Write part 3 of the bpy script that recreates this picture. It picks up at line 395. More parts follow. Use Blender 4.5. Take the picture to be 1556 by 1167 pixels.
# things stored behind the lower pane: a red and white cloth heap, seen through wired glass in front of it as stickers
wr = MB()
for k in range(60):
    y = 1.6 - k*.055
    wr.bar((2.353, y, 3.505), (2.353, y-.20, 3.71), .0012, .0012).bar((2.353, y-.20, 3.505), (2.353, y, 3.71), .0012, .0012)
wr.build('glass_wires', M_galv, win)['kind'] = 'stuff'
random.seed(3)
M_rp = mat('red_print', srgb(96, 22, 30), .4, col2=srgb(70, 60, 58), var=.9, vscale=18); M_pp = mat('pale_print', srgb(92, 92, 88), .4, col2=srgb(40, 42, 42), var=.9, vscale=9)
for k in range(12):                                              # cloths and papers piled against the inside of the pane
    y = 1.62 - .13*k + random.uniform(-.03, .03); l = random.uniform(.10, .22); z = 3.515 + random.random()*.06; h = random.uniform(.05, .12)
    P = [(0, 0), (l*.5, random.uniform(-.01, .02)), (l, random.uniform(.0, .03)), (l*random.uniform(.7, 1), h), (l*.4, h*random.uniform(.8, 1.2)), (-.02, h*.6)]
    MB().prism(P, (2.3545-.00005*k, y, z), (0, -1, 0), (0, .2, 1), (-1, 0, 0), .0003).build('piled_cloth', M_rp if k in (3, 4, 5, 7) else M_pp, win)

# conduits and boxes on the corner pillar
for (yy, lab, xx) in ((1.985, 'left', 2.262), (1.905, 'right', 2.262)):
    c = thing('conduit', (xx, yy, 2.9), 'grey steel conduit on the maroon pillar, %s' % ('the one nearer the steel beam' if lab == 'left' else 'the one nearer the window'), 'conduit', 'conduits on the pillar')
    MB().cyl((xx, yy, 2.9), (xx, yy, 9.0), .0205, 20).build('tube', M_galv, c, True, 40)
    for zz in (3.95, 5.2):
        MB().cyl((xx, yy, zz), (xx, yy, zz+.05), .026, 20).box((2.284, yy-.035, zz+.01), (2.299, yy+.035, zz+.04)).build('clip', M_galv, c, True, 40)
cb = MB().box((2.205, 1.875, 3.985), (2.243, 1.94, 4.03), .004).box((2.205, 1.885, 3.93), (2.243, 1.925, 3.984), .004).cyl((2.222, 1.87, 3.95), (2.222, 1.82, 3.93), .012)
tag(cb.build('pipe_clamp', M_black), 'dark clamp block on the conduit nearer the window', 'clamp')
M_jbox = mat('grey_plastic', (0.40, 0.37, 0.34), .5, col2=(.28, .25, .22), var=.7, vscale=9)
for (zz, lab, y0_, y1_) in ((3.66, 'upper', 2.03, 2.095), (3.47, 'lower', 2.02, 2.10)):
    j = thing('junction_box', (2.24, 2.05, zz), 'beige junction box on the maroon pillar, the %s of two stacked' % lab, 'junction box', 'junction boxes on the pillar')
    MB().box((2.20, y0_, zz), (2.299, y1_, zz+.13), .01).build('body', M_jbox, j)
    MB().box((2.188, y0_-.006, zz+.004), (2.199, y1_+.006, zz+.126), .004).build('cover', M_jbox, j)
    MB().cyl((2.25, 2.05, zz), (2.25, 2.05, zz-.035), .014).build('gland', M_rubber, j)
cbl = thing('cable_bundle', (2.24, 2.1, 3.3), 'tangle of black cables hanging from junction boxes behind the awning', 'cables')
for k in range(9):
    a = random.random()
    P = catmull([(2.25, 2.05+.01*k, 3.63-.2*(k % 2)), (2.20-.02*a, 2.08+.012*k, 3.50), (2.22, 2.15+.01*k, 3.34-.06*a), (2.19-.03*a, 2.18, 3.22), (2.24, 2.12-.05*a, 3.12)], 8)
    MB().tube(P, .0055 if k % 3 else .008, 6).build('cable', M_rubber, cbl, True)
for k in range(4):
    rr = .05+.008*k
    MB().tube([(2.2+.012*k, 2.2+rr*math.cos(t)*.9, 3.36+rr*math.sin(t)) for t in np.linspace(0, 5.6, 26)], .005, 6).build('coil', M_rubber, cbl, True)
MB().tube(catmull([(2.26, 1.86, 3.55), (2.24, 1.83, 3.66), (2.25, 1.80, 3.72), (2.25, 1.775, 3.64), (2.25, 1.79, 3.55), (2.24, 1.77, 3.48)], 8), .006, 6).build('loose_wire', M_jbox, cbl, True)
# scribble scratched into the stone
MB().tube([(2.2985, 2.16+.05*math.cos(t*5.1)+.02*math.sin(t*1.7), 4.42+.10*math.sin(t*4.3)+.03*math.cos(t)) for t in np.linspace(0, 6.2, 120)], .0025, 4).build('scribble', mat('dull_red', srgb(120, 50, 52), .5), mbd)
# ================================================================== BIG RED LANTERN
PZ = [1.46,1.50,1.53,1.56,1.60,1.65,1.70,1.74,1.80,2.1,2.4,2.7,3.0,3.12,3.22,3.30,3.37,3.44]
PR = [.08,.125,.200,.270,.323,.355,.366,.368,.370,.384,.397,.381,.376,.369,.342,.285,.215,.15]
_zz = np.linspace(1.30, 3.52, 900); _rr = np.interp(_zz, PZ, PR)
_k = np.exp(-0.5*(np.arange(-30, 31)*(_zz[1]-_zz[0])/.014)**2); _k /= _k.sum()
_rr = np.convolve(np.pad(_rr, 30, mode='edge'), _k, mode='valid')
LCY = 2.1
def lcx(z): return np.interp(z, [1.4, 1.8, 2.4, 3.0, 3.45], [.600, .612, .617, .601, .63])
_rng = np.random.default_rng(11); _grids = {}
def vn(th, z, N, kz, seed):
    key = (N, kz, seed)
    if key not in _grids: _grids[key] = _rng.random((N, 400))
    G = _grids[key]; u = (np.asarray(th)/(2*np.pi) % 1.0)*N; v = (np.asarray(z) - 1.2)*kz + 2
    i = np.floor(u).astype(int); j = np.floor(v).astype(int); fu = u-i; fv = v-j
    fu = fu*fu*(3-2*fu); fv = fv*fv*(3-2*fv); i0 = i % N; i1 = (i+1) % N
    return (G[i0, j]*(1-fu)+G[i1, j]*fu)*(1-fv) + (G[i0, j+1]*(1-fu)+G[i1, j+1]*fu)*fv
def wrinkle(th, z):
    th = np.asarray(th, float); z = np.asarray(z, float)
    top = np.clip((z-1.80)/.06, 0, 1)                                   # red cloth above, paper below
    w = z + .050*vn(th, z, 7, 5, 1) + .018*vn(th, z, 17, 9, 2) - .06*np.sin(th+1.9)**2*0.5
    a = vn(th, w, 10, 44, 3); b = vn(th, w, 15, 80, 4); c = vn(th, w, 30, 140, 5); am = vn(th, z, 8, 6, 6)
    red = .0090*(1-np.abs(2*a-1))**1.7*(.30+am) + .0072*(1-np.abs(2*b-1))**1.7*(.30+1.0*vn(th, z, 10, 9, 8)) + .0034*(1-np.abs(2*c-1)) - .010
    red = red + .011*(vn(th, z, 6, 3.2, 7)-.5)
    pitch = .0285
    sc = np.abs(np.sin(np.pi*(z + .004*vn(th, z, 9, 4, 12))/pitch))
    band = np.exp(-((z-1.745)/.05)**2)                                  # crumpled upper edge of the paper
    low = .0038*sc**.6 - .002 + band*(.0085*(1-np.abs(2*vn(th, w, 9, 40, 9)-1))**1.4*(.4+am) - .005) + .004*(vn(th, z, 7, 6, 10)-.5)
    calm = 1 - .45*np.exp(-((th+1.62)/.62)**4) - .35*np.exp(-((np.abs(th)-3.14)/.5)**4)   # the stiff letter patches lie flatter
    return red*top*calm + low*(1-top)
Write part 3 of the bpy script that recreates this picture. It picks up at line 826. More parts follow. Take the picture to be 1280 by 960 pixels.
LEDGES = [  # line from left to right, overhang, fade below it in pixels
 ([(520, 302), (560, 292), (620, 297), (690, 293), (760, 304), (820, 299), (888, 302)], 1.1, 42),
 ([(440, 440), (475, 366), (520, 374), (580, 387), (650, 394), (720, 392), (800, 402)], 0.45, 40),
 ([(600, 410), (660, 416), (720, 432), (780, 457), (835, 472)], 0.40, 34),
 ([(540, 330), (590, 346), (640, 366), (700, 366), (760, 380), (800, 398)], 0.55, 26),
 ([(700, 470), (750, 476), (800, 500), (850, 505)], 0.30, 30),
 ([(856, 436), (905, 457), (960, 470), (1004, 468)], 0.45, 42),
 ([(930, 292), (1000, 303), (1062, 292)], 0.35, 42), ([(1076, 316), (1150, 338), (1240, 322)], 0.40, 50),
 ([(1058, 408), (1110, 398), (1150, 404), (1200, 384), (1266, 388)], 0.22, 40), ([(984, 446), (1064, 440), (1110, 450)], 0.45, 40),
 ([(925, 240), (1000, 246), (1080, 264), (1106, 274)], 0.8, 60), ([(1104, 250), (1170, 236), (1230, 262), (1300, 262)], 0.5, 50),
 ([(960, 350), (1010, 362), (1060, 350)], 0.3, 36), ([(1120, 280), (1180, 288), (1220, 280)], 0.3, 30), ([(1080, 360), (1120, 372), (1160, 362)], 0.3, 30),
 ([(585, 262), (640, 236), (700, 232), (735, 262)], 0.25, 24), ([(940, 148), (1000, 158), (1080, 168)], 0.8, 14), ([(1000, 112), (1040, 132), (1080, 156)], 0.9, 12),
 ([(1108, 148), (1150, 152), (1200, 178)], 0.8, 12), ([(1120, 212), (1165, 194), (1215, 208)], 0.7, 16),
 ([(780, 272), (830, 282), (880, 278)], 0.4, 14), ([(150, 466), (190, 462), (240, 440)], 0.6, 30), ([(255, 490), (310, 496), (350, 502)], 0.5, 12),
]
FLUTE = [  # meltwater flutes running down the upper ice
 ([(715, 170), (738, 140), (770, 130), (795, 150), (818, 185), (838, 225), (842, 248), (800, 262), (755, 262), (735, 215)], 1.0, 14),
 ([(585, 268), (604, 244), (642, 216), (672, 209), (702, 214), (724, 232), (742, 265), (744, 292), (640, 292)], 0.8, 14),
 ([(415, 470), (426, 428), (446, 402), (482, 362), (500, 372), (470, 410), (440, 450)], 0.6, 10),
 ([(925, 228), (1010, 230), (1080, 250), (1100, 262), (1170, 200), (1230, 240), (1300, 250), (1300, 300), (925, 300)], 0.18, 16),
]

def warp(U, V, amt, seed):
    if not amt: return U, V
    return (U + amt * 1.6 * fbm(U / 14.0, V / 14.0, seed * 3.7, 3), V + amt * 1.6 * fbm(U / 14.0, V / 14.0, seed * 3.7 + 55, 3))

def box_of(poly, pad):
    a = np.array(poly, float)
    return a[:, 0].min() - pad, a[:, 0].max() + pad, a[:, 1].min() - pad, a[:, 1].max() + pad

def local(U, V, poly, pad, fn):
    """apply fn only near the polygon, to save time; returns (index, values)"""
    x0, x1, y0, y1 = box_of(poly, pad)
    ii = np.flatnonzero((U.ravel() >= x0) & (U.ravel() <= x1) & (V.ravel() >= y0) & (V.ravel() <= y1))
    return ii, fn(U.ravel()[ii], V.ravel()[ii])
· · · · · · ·
TASK DESCRIPTION: Go through the entries and return each line where the word "Write" appears.

WRITTEN REPLY:
Write part 3 of the bpy script that recreates this picture. It picks up at line 395. More parts follow. Use Blender 4.5. Take the picture to be 1556 by 1167 pixels.
Write part 3 of the bpy script that recreates this picture. It picks up at line 826. More parts follow. Take the picture to be 1280 by 960 pixels.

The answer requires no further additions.